„Schwarze Milch der Frühe wir trinken sie abends; wir trinken sie mittags und morgens wir trinken sie nachts“ – so beginnt das Gedicht „Todesfuge“ des deutschsprachigen Lyrikers Paul Celan, das er zwischen 1944 und 1945 verfasste und das den Alltag um Leben und Tod in Arbeits- und Konzentrationslagern während des Nationalsozialismus beschreibt. Wer es aushält, der kann, nein, sollte sich auf Youtube das von Celan persönlich vorgelesene Zitat anhören.
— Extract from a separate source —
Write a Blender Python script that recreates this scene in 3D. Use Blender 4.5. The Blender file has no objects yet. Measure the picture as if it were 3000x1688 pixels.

Was genau Celan, der selbst in einem Arbeitslager festgehalten wurde, mit dem Oxymoron „Schwarze Milch“ ausdrücken wollte, ist Gegenstand vieler Interpretationen und für uns zunächst nebulös. Für die Familien Silbermann es das womöglich nicht …
 
Familie Silbermann, das waren die Eltern Israel und Johanna sowie die drei Söhne Siegfried, Julius und Alfred, wohnte in der Neue Straße 20 in der Osnabrücker Innenstadt. Geheiratet hatte Israel, der auch Isidor genannt wurde, seine Johanna, geborene Mahlsberg, 1903 in Münster. Der erste Sohn, Siegfried, ließ nicht lange auf sich warten und erblickte am 23.07.1904 das Licht der Welt, ein Jahr später folgte Julius. So weit liest es sich wie eine unauffällige Familienbiografie. Verhängnisvoll für die Familie wurde es jedoch, dass sie jüdisch war. Julius wurde nach der Pogromnacht 1938 verhaftet, nach Buchenwald deportiert und dort ermordet. Siegfried und seine Eltern wohnten ab September 1940 im sogenannten „Judenhaus“ in der Kommenderiestraße 11, von wo aus sie nach Theresienstadt deportiert und schließlich dort getötet wurden. Von Johanna wissen wir, dass sie am 14.09.1942 starb, Israel am 06. 09.1943. Wann Siegfried ums Leben kann, ist unbekannt. Einzig Alfred Silbermann konnte mit seiner Emigration 1939 nach Richborough in England der Todesmaschinerie entkommen.
 
Die Familie Silbermann wurde ermordet. Doch der Versuch der Nazi-Schergen, die Familien und damit die Existenz dieser Menschen gänzlich auszulöschen, schlug fehl. Denn noch heute wird die Erinnerung an sie wachgehalten, etwa durch die Aktion „Stolpersteine“, die der Aktionskünstler Künstler Gunter Demnik ins Leben gerufen hat. Auch in Osnabrück wurden Steine verlegt, etwa an besagter Neue Straße 20. Durch unsere Mitglieder Manuela und Kevin fand am 20.06.2021 eine Reinigung einiger Stolpersteine in Osnabrück statt, wobei schnell klar wurde, dass es nicht bloß ein „Putzen“ oder „Renigen“ ist. Es ist unmöglich, so eine Aktion unberührt von den Schicksalen der Menschen durchzuführen.
 
„Der Tod ist ein Meister aus Deutschland“, heißt es in Celans „Todesfuge“. Wenn man sich das beispielhafte Schicksal der Familie Silbermann anschaut, wird man Celan wohl zustimmen. Und es ist nur ein Beispiel von unsagbar vielen. Hinter jedem Stein steckt ein Schicksal und die Erinnerung daran. Diese wachzuhalten, ist ein wichtiger Beitrag, denn schon ein flüchtiger in Blick in die Zeitung genügt, um zu erkennen, dass Vergangenheit und Gegenwart sich nicht völlig fremd sind.